▶ **Given material**:
· · · ·

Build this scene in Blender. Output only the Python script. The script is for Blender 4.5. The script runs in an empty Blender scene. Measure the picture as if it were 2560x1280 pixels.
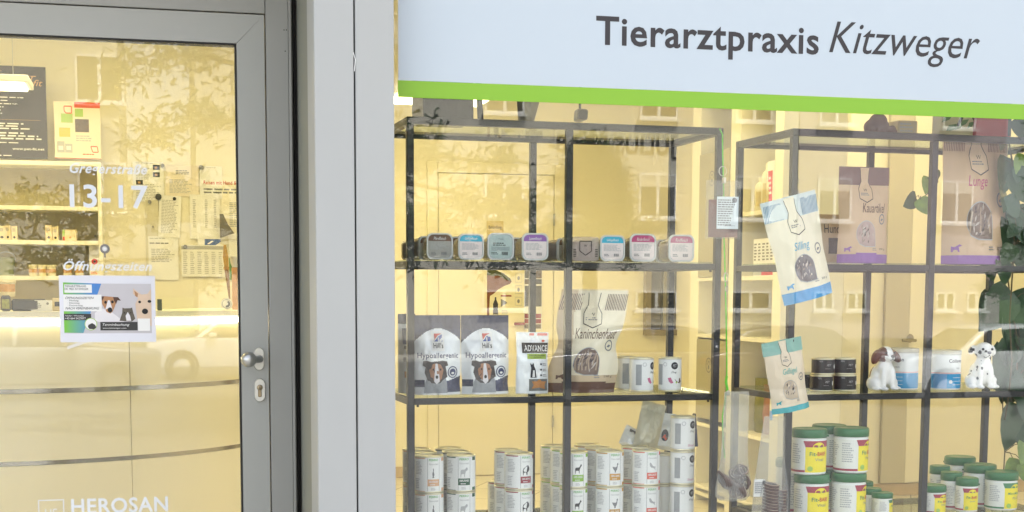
import bpy, math, random
from mathutils import Vector, Matrix, noise
S = bpy.context.scene
COL = S.collection
rnd = random.Random(7)
# ---------------------------------------------------------------- camera
F_PX, YAW, PITCH, ROLL = 3591.84, 0.2360, -0.1012, 0.0039
CAM = Vector((-0.7059, -3.9329, 1.2405))
_cy, _sy, _cp, _sp, _cr, _sr = math.cos(YAW), math.sin(YAW), math.cos(PITCH), math.sin(PITCH), math.cos(ROLL), math.sin(ROLL)
FW = Vector((_sy*_cp, _cy*_cp, _sp)); RT0 = Vector((_cy, -_sy, 0)); UP0 = RT0.cross(FW)
RT = RT0*_cr + UP0*_sr; UP = UP0*_cr - RT0*_sr
cd = bpy.data.cameras.new('camera'); cam = bpy.data.objects.new('camera', cd); COL.objects.link(cam)
cam.matrix_world = Matrix(((RT.x, UP.x, -FW.x, CAM.x), (RT.y, UP.y, -FW.y, CAM.y), (RT.z, UP.z, -FW.z, CAM.z), (0, 0, 0, 1)))
cd.sensor_width = 36; cd.lens = 36*F_PX/2560; cd.shift_y = 458/2560; cd.clip_start = .05; cd.clip_end = 1500
S.camera = cam
def ray(px, py): return FW + RT*((px-1280)/F_PX) - UP*((py-1098)/F_PX)
def bp(px, py, Y):                       # the point of the facade-parallel plane y = Y that the pixel shows
    d = ray(px, py); return CAM + d*((Y-CAM.y)/d.y)
def bpl(px, py, p0, n):
    d = ray(px, py); return CAM + d*((Vector(p0)-CAM).dot(n)/d.dot(n))
# ---------------------------------------------------------------- world, sun, exposure
SUN_EL, SUN_AZ = math.radians(54), math.radians(20)       # sun stands behind the shop, so the shop front is in open shade
W = bpy.data.worlds.new('World'); S.world = W; W.use_nodes = True
nt = W.node_tree; bg = nt.nodes['Background']; sky = nt.nodes.new('ShaderNodeTexSky')
sky.sky_type = 'NISHITA'; sky.sun_disc = False; sky.sun_elevation = SUN_EL; sky.sun_rotation = SUN_AZ
sky.air_density = 1.0; sky.dust_density = 3.0; sky.ozone_density = 1.0
bw = nt.nodes.new('ShaderNodeRGBToBW'); hs = nt.nodes.new('ShaderNodeMix'); hs.data_type = 'RGBA'; hs.inputs[0].default_value = .75; nt.links.new(sky.outputs[0], bw.inputs[0]); nt.links.new(sky.outputs[0], hs.inputs[6]); nt.links.new(bw.outputs[0], hs.inputs[7]); nt.links.new(hs.outputs[2], bg.inputs[0])
bg.inputs[1].default_value = 0.15
sd = bpy.data.lights.new('sun', 'SUN'); sd.energy = 2.0; sd.angle = math.radians(1.5); sd.color = (1, .95, .86)
sun = bpy.data.objects.new('sun', sd); COL.objects.link(sun)
sdir = Vector((math.sin(SUN_AZ)*math.cos(SUN_EL), math.cos(SUN_AZ)*math.cos(SUN_EL), math.sin(SUN_EL)))
sun.rotation_euler = sdir.to_track_quat('Z', 'Y').to_euler(); sun.location = sdir*40
S.view_settings.view_transform = 'Standard'; S.view_settings.look = 'None'; S.view_settings.gamma = 1
S.view_settings.exposure = 2.5
S.cycles.max_bounces = 8; S.cycles.diffuse_bounces = 4; S.cycles.glossy_bounces = 3; S.cycles.transparent_max_bounces = 32
S.cycles.sample_clamp_indirect = 6; S.cycles.caustics_reflective = False; S.cycles.caustics_refractive = False
# ---------------------------------------------------------------- materials
MC = {}
def lin(c): return tuple(((x/255)/12.92 if x/255 <= .04045 else ((x/255+.055)/1.055)**2.4) for x in c)
def M(name, rgb, rough=.5, metal=0., var=.06, scale=8., bump=0., spec=.5, coat=0.):
    """rgb 0-255 sRGB base colour, broken up by a noise of +-var"""
    if name in MC: return MC[name]
    m = bpy.data.materials.new(name); m.use_nodes = True; n = m.node_tree; b = n.nodes['Principled BSDF']
    c = lin(rgb); b.inputs['Roughness'].default_value = rough; b.inputs['Metallic'].default_value = metal
    b.inputs['Specular IOR Level'].default_value = spec; b.inputs['Coat Weight'].default_value = coat
    if var > 0:
        tc = n.nodes.new('ShaderNodeTexCoord'); no = n.nodes.new('ShaderNodeTexNoise'); no.inputs['Scale'].default_value = scale
        no.inputs['Detail'].default_value = 4
        mx = n.nodes.new('ShaderNodeMix'); mx.data_type = 'RGBA'
        mx.inputs[6].default_value = (*[x*(1-var) for x in c], 1); mx.inputs[7].default_value = (*[min(1, x*(1+var)) for x in c], 1)
        n.links.new(tc.outputs['Object'], no.inputs['Vector']); n.links.new(no.outputs['Fac'], mx.inputs[0]); n.links.new(mx.outputs[2], b.inputs['Base Color'])
        if bump:
            bu = n.nodes.new('ShaderNodeBump'); bu.inputs['Strength'].default_value = bump; bu.inputs['Distance'].default_value = .01
            n.links.new(no.outputs['Fac'], bu.inputs['Height']); n.links.new(bu.outputs[0], b.inputs['Normal'])
    else: b.inputs['Base Color'].default_value = (*c, 1)
    MC[name] = m; return m
def EM(name, rgb, strength):
    if name in MC: return MC[name]
    m = bpy.data.materials.new(name); m.use_nodes = True; n = m.node_tree; n.nodes.clear()
    o = n.nodes.new('ShaderNodeOutputMaterial'); e = n.nodes.new('ShaderNodeEmission')
    e.inputs[0].default_value = (*rgb, 1); e.inputs[1].default_value = strength; n.links.new(e.outputs[0], o.inputs[0])
    MC[name] = m; return m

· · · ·

▶ **Set task**: All of the material above needs to be restated exactly, with no pictures.

▶ **Expected output**:
Build this scene in Blender. Output only the Python script. The script is for Blender 4.5. The script runs in an empty Blender scene. Measure the picture as if it were 2560x1280 pixels.
import bpy, math, random
from mathutils import Vector, Matrix, noise
S = bpy.context.scene
COL = S.collection
rnd = random.Random(7)
# ---------------------------------------------------------------- camera
F_PX, YAW, PITCH, ROLL = 3591.84, 0.2360, -0.1012, 0.0039
CAM = Vector((-0.7059, -3.9329, 1.2405))
_cy, _sy, _cp, _sp, _cr, _sr = math.cos(YAW), math.sin(YAW), math.cos(PITCH), math.sin(PITCH), math.cos(ROLL), math.sin(ROLL)
FW = Vector((_sy*_cp, _cy*_cp, _sp)); RT0 = Vector((_cy, -_sy, 0)); UP0 = RT0.cross(FW)
RT = RT0*_cr + UP0*_sr; UP = UP0*_cr - RT0*_sr
cd = bpy.data.cameras.new('camera'); cam = bpy.data.objects.new('camera', cd); COL.objects.link(cam)
cam.matrix_world = Matrix(((RT.x, UP.x, -FW.x, CAM.x), (RT.y, UP.y, -FW.y, CAM.y), (RT.z, UP.z, -FW.z, CAM.z), (0, 0, 0, 1)))
cd.sensor_width = 36; cd.lens = 36*F_PX/2560; cd.shift_y = 458/2560; cd.clip_start = .05; cd.clip_end = 1500
S.camera = cam
def ray(px, py): return FW + RT*((px-1280)/F_PX) - UP*((py-1098)/F_PX)
def bp(px, py, Y):                       # the point of the facade-parallel plane y = Y that the pixel shows
    d = ray(px, py); return CAM + d*((Y-CAM.y)/d.y)
def bpl(px, py, p0, n):
    d = ray(px, py); return CAM + d*((Vector(p0)-CAM).dot(n)/d.dot(n))
# ---------------------------------------------------------------- world, sun, exposure
SUN_EL, SUN_AZ = math.radians(54), math.radians(20)       # sun stands behind the shop, so the shop front is in open shade
W = bpy.data.worlds.new('World'); S.world = W; W.use_nodes = True
nt = W.node_tree; bg = nt.nodes['Background']; sky = nt.nodes.new('ShaderNodeTexSky')
sky.sky_type = 'NISHITA'; sky.sun_disc = False; sky.sun_elevation = SUN_EL; sky.sun_rotation = SUN_AZ
sky.air_density = 1.0; sky.dust_density = 3.0; sky.ozone_density = 1.0
bw = nt.nodes.new('ShaderNodeRGBToBW'); hs = nt.nodes.new('ShaderNodeMix'); hs.data_type = 'RGBA'; hs.inputs[0].default_value = .75; nt.links.new(sky.outputs[0], bw.inputs[0]); nt.links.new(sky.outputs[0], hs.inputs[6]); nt.links.new(bw.outputs[0], hs.inputs[7]); nt.links.new(hs.outputs[2], bg.inputs[0])
bg.inputs[1].default_value = 0.15
sd = bpy.data.lights.new('sun', 'SUN'); sd.energy = 2.0; sd.angle = math.radians(1.5); sd.color = (1, .95, .86)
sun = bpy.data.objects.new('sun', sd); COL.objects.link(sun)
sdir = Vector((math.sin(SUN_AZ)*math.cos(SUN_EL), math.cos(SUN_AZ)*math.cos(SUN_EL), math.sin(SUN_EL)))
sun.rotation_euler = sdir.to_track_quat('Z', 'Y').to_euler(); sun.location = sdir*40
S.view_settings.view_transform = 'Standard'; S.view_settings.look = 'None'; S.view_settings.gamma = 1
S.view_settings.exposure = 2.5
S.cycles.max_bounces = 8; S.cycles.diffuse_bounces = 4; S.cycles.glossy_bounces = 3; S.cycles.transparent_max_bounces = 32
S.cycles.sample_clamp_indirect = 6; S.cycles.caustics_reflective = False; S.cycles.caustics_refractive = False
# ---------------------------------------------------------------- materials
MC = {}
def lin(c): return tuple(((x/255)/12.92 if x/255 <= .04045 else ((x/255+.055)/1.055)**2.4) for x in c)
def M(name, rgb, rough=.5, metal=0., var=.06, scale=8., bump=0., spec=.5, coat=0.):
    """rgb 0-255 sRGB base colour, broken up by a noise of +-var"""
    if name in MC: return MC[name]
    m = bpy.data.materials.new(name); m.use_nodes = True; n = m.node_tree; b = n.nodes['Principled BSDF']
    c = lin(rgb); b.inputs['Roughness'].default_value = rough; b.inputs['Metallic'].default_value = metal
    b.inputs['Specular IOR Level'].default_value = spec; b.inputs['Coat Weight'].default_value = coat
    if var > 0:
        tc = n.nodes.new('ShaderNodeTexCoord'); no = n.nodes.new('ShaderNodeTexNoise'); no.inputs['Scale'].default_value = scale
        no.inputs['Detail'].default_value = 4
        mx = n.nodes.new('ShaderNodeMix'); mx.data_type = 'RGBA'
        mx.inputs[6].default_value = (*[x*(1-var) for x in c], 1); mx.inputs[7].default_value = (*[min(1, x*(1+var)) for x in c], 1)
        n.links.new(tc.outputs['Object'], no.inputs['Vector']); n.links.new(no.outputs['Fac'], mx.inputs[0]); n.links.new(mx.outputs[2], b.inputs['Base Color'])
        if bump:
            bu = n.nodes.new('ShaderNodeBump'); bu.inputs['Strength'].default_value = bump; bu.inputs['Distance'].default_value = .01
            n.links.new(no.outputs['Fac'], bu.inputs['Height']); n.links.new(bu.outputs[0], b.inputs['Normal'])
    else: b.inputs['Base Color'].default_value = (*c, 1)
    MC[name] = m; return m
def EM(name, rgb, strength):
    if name in MC: return MC[name]
    m = bpy.data.materials.new(name); m.use_nodes = True; n = m.node_tree; n.nodes.clear()
    o = n.nodes.new('ShaderNodeOutputMaterial'); e = n.nodes.new('ShaderNodeEmission')
    e.inputs[0].default_value = (*rgb, 1); e.inputs[1].default_value = strength; n.links.new(e.outputs[0], o.inputs[0])
    MC[name] = m; return m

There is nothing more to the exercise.